The Day I Will Never Forget (2002) — The Battle for Woman

Kim Longinotto is a documentarian whose time has finally come. Since the mid-1970s, Longinotto has been taking her cameras to corners of the world where women battle to survive cultures that are fundamentally hostile to their interests. Intersectional long before the term had been coined let alone entered the cultural mainstream; Kim Longinotto’s films explore the plight of women with a sensitivity to sexuality, race, class and culture that is never anything less thought-provoking. Though unabashedly moral, Longinotto’s films are never moralising… they forego easy villains and reductive narratives, focusing instead upon trying to understand the views of local women and placing those views within a broader cultural context. For example, Longinotto’s Divorce Iranian Style and Runaway depict Iran as a country where every deck is stacked against women but the women who feature in the films all seem to be aware of the hands they have been dealt and play them as well as they possibly can whilst continuing to obey the rules. Conversely, Longinotto’s Shinjuku Boys and Gaea Girls depict the men of Japan as absentee landlords and women as bold experimentalists who relentlessly push at the limits of conventional gender roles in order to find a place they can be themselves. More confrontational and optimistic than either set of films, Sisters in Law travels to Cameroon where a small group of female judicial activists use commonly un-enforced laws to put pressure on traditional practices and raise awareness about the treatment of women and children. Focused on the Somali community living in Kenya, The Day I Will Never Forget takes a long, hard look at the practice of female circumcision and asks it works, what it means, why it continues to be practiced, and why that practice might eventually come to an end.

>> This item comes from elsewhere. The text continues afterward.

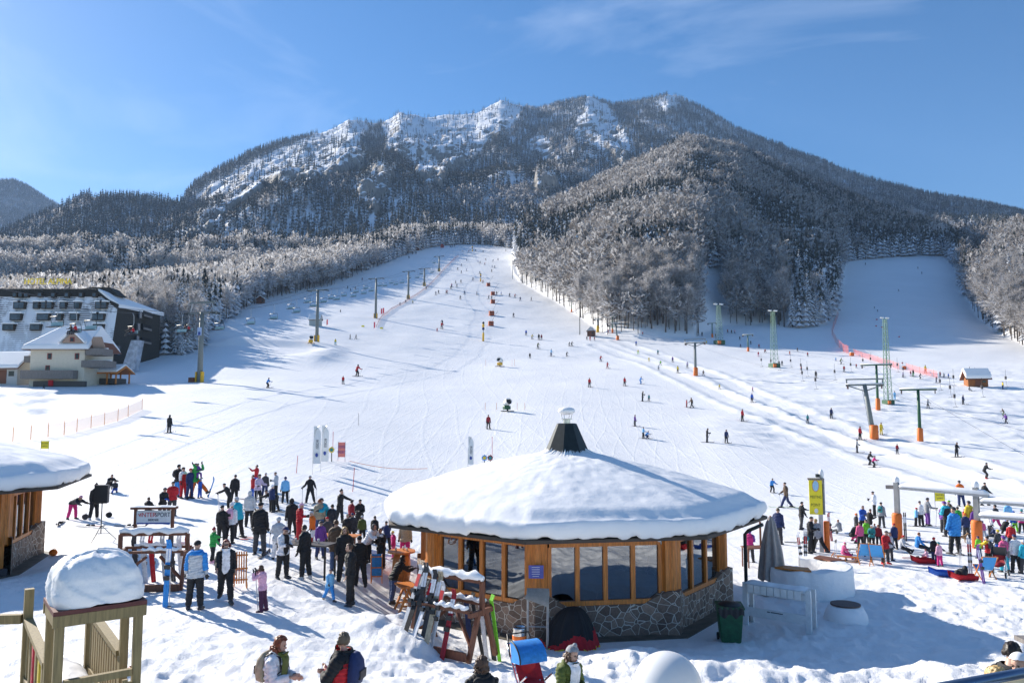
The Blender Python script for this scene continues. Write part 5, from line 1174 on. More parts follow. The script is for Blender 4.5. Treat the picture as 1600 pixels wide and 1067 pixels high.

The film opens with what could almost be called a best-case scenario. A young Somali woman prepares for her marriage as the local Somali community bustle around her; we see the wedding dress being fitted, we see the application of henna to her skin, we see her hair being made up. Then we are transported to the Somali equivalent of a hen night where the young woman’s friends and female relatives dance and sing in front of a groom who is manifestly trying his best not to be intimidated. One woman sings that Somali woman are always mistreated by their men and the point of the exercise becomes clear: Mess with one of us, and you will regret it. The Day I Will Never Forget is about that bond of community… for good and ill.